MATERIAL PROVIDED:

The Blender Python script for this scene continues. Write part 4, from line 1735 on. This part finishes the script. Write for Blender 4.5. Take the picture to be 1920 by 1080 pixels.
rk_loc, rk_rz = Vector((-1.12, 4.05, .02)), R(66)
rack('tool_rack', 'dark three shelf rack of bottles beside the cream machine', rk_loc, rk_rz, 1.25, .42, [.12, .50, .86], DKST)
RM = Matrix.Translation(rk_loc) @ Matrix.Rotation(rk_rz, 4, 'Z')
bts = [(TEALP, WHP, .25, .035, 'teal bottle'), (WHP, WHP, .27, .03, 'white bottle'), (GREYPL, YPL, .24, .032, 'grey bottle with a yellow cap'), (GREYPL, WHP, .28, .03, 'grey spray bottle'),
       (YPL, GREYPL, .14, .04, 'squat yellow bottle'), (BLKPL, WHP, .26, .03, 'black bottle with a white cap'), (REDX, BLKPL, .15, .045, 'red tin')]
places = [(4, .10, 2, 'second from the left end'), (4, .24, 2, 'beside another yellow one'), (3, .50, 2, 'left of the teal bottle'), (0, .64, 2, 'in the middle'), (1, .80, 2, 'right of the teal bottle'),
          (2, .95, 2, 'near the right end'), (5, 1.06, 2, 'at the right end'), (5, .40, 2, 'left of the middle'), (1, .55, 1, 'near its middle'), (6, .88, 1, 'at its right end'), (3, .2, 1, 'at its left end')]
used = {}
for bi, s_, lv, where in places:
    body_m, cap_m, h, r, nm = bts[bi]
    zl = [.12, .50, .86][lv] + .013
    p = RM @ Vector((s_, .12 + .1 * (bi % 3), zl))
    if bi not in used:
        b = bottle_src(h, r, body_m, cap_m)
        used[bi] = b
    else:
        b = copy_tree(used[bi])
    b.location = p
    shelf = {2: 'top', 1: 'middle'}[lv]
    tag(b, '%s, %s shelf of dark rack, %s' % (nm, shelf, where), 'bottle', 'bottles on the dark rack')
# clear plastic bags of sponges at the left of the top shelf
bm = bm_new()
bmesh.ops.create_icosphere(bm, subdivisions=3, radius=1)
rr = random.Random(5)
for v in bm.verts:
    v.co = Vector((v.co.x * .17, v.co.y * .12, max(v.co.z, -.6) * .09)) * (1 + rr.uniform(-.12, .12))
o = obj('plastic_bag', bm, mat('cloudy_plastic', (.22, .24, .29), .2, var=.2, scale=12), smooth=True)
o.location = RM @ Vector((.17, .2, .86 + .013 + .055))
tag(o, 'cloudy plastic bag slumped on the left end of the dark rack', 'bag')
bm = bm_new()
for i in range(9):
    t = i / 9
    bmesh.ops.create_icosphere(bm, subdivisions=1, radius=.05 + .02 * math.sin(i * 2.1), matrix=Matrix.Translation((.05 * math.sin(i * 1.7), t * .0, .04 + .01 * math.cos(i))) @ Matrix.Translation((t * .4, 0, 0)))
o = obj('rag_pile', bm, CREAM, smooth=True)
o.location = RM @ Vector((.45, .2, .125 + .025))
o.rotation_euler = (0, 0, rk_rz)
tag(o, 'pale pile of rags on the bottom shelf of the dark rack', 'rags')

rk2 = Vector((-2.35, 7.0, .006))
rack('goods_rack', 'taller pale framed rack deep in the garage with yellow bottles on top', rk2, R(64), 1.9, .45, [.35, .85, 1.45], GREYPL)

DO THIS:
Using the listing above, list every line in which the string "from" occurs.

FINISHED TASK:
The Blender Python script for this scene continues. Write part 4, from line 1735 on. This part finishes the script. Write for Blender 4.5. Take the picture to be 1920 by 1080 pixels.
places = [(4, .10, 2, 'second from the left end'), (4, .24, 2, 'beside another yellow one'), (3, .50, 2, 'left of the teal bottle'), (0, .64, 2, 'in the middle'), (1, .80, 2, 'right of the teal bottle'),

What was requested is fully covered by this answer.